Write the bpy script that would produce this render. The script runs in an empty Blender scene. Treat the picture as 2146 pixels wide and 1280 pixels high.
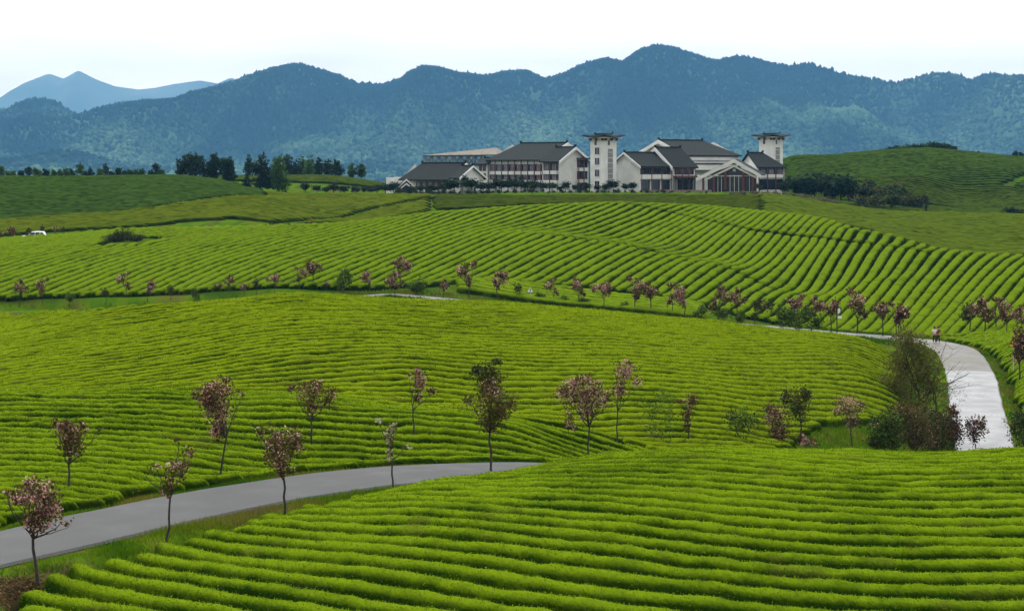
import bpy, math, random
import numpy as np
S = bpy.context.scene
C = S.collection
rng = np.random.default_rng(7)
random.seed(7)
PI = math.pi
R = math.radians

# ------------------------------------------------------------------ camera, world, sun, exposure
F, CX, HY = 4004.0, 1073.0, 350.0          # focal length, centre column and eye-level row, in photo pixels
cam_d = bpy.data.cameras.new('camera'); cam = bpy.data.objects.new('camera', cam_d); C.objects.link(cam)
cam.location = (0, 0, 0); cam.rotation_euler = (R(90), 0, 0)
cam_d.sensor_width = 36.0; cam_d.lens = 36.0 * F / 2146.0
cam_d.shift_y = -(640.0 - HY) / 2146.0
cam_d.clip_start = 1.0; cam_d.clip_end = 30000.0
S.camera = cam

SUN_EL, SUN_AZ = 52.0, -52.0                # degrees; azimuth from +Y (view direction), negative to the left
wd = bpy.data.worlds.new('World'); S.world = wd; wd.use_nodes = True
nt = wd.node_tree; nt.nodes.clear()
wo = nt.nodes.new('ShaderNodeOutputWorld'); bg = nt.nodes.new('ShaderNodeBackground')
sky = nt.nodes.new('ShaderNodeTexSky'); sky.sky_type = 'NISHITA'; sky.sun_disc = False
sky.sun_elevation = R(SUN_EL); sky.sun_rotation = R(SUN_AZ); sky.dust_density = 4.0; sky.air_density = 1.0
mix = nt.nodes.new('ShaderNodeMix'); mix.data_type = 'RGBA'
mix.inputs[0].default_value = 0.92          # a closed bright overcast veil over the blue: brighter overhead than at the horizon
tcw = nt.nodes.new('ShaderNodeTexCoord'); sep = nt.nodes.new('ShaderNodeSeparateXYZ'); nt.links.new(tcw.outputs['Generated'], sep.inputs[0])
mrw = nt.nodes.new('ShaderNodeMapRange'); mrw.inputs[1].default_value = 0.05; mrw.inputs[2].default_value = 1.0; mrw.inputs[3].default_value = 21.0; mrw.inputs[4].default_value = 42.0
nt.links.new(sep.outputs[2], mrw.inputs[0])
mry = nt.nodes.new('ShaderNodeMapRange'); mry.inputs[1].default_value = -0.55; mry.inputs[2].default_value = 0.45; mry.inputs[3].default_value = 0.38; mry.inputs[4].default_value = 1.0
nt.links.new(sep.outputs[1], mry.inputs[0])     # the veil is brightest ahead, where the sun stands behind it
mlt = nt.nodes.new('ShaderNodeMath'); mlt.operation = 'MULTIPLY'; nt.links.new(mrw.outputs[0], mlt.inputs[0]); nt.links.new(mry.outputs[0], mlt.inputs[1])
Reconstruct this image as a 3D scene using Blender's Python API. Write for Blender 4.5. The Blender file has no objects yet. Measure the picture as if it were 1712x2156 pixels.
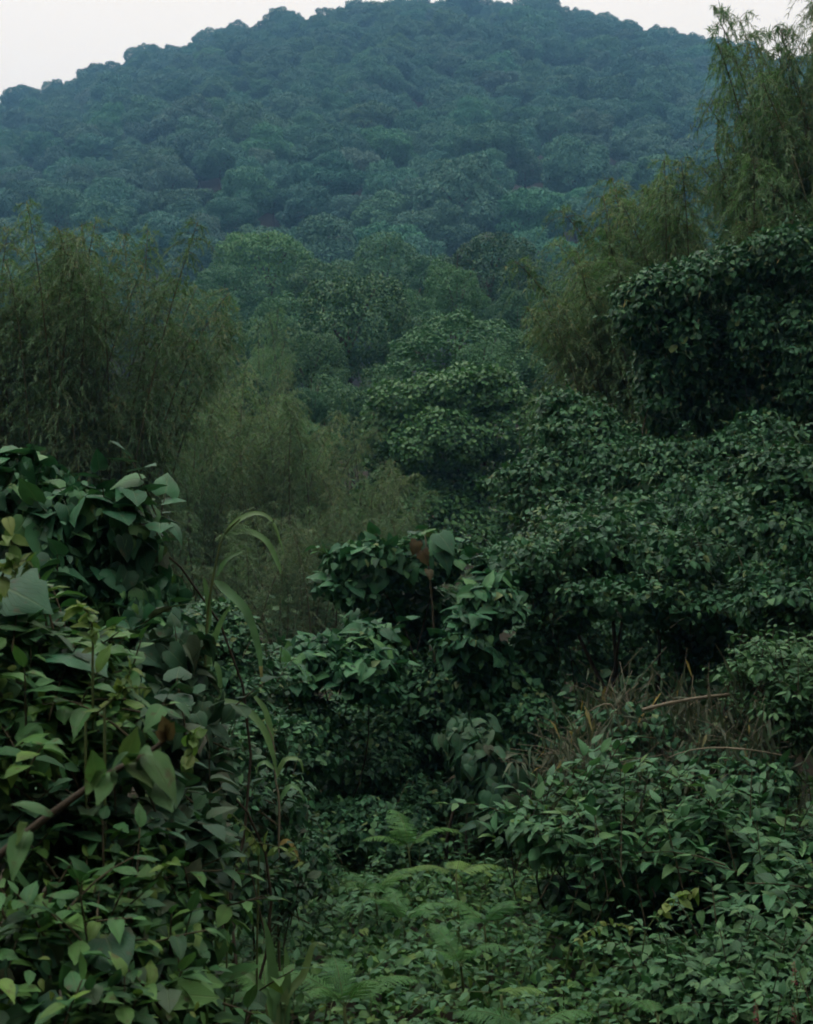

####

* WHAT TO PRODUCE: Write the records out again in full, exactly, and skip every picture.

* SOLVED EXERCISE:
Write the bpy script that would produce this render. The script runs in an empty Blender scene. Treat the picture as 2146 pixels wide and 1280 pixels high.
import bpy, math, random
import numpy as np
S = bpy.context.scene
C = S.collection
rng = np.random.default_rng(7)
random.seed(7)
PI = math.pi
R = math.radians

# ------------------------------------------------------------------ camera, world, sun, exposure
F, CX, HY = 4004.0, 1073.0, 350.0          # focal length, centre column and eye-level row, in photo pixels
cam_d = bpy.data.cameras.new('camera'); cam = bpy.data.objects.new('camera', cam_d); C.objects.link(cam)
cam.location = (0, 0, 0); cam.rotation_euler = (R(90), 0, 0)
cam_d.sensor_width = 36.0; cam_d.lens = 36.0 * F / 2146.0
cam_d.shift_y = -(640.0 - HY) / 2146.0
cam_d.clip_start = 1.0; cam_d.clip_end = 30000.0
S.camera = cam

SUN_EL, SUN_AZ = 52.0, -52.0                # degrees; azimuth from +Y (view direction), negative to the left
wd = bpy.data.worlds.new('World'); S.world = wd; wd.use_nodes = True
nt = wd.node_tree; nt.nodes.clear()
wo = nt.nodes.new('ShaderNodeOutputWorld'); bg = nt.nodes.new('ShaderNodeBackground')
sky = nt.nodes.new('ShaderNodeTexSky'); sky.sky_type = 'NISHITA'; sky.sun_disc = False
sky.sun_elevation = R(SUN_EL); sky.sun_rotation = R(SUN_AZ); sky.dust_density = 4.0; sky.air_density = 1.0
mix = nt.nodes.new('ShaderNodeMix'); mix.data_type = 'RGBA'
mix.inputs[0].default_value = 0.92          # a closed bright overcast veil over the blue: brighter overhead than at the horizon
tcw = nt.nodes.new('ShaderNodeTexCoord'); sep = nt.nodes.new('ShaderNodeSeparateXYZ'); nt.links.new(tcw.outputs['Generated'], sep.inputs[0])
mrw = nt.nodes.new('ShaderNodeMapRange'); mrw.inputs[1].default_value = 0.05; mrw.inputs[2].default_value = 1.0; mrw.inputs[3].default_value = 21.0; mrw.inputs[4].default_value = 42.0
nt.links.new(sep.outputs[2], mrw.inputs[0])
mry = nt.nodes.new('ShaderNodeMapRange'); mry.inputs[1].default_value = -0.55; mry.inputs[2].default_value = 0.45; mry.inputs[3].default_value = 0.38; mry.inputs[4].default_value = 1.0
nt.links.new(sep.outputs[1], mry.inputs[0])     # the veil is brightest ahead, where the sun stands behind it
mlt = nt.nodes.new('ShaderNodeMath'); mlt.operation = 'MULTIPLY'; nt.links.new(mrw.outputs[0], mlt.inputs[0]); nt.links.new(mry.outputs[0], mlt.inputs[1])
Reconstruct this image as a 3D scene using Blender's Python API. Write for Blender 4.5. The Blender file has no objects yet. Measure the picture as if it were 1712x2156 pixels.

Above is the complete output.